Marginal note:Financial statement requirements
(3) The financial statements referred to in paragraphs (2)(g) and (h) must be
(a) prepared in accordance with the accounting principles referred to in subsection 331(4) of the Act; and
(b) accompanied by a report of the chief financial officer of the converting company stating that the financial statements have not been audited but have been prepared in accordance with the accounting principles referred to in subsection 331(4) of the Act.
Marginal note:Decision to authorize
(4) In deciding whether to authorize the sending of the notice, the Superintendent must consider the information and documents submitted under subsection (2) and may consider any additional information or documents relating to the converting company or any aspect of the conversion proposal.
Marginal note:Deadline
(5) The conversion proposal and the opinions referred to in paragraph (2)(b) must be submitted no later than one year after the eligibility date.
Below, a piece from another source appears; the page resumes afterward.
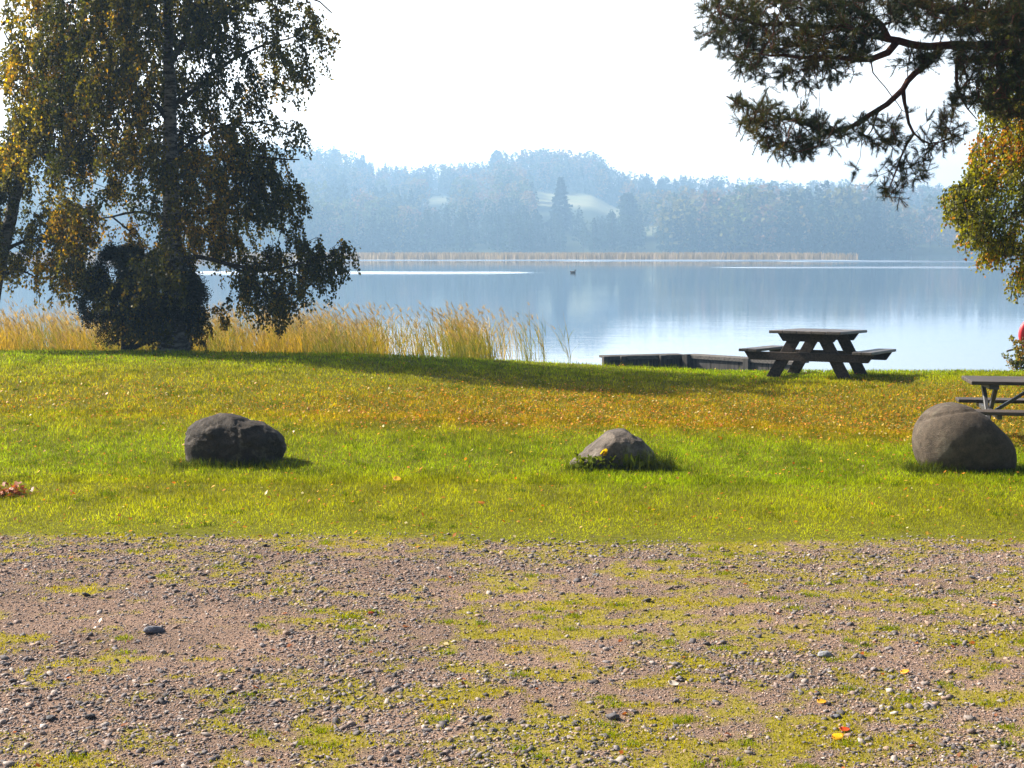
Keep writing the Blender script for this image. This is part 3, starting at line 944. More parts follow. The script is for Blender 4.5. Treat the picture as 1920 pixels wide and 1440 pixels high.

Marginal note:Conditions of authorization
(6) As a condition of authorizing the sending of the notice, the Superintendent may require
(a) that any information that the Superintendent considers appropriate, in addition to that required under section 6, be sent with the notice; and
(b) that the converting company
(i) hold one or more information sessions for eligible policyholders prior to the holding of the special meeting, for which the rules may be set by the Superintendent, and
(ii) take any other measures that the Superintendent considers appropriate to assist eligible policyholders in forming a reasoned judgment on the conversion proposal.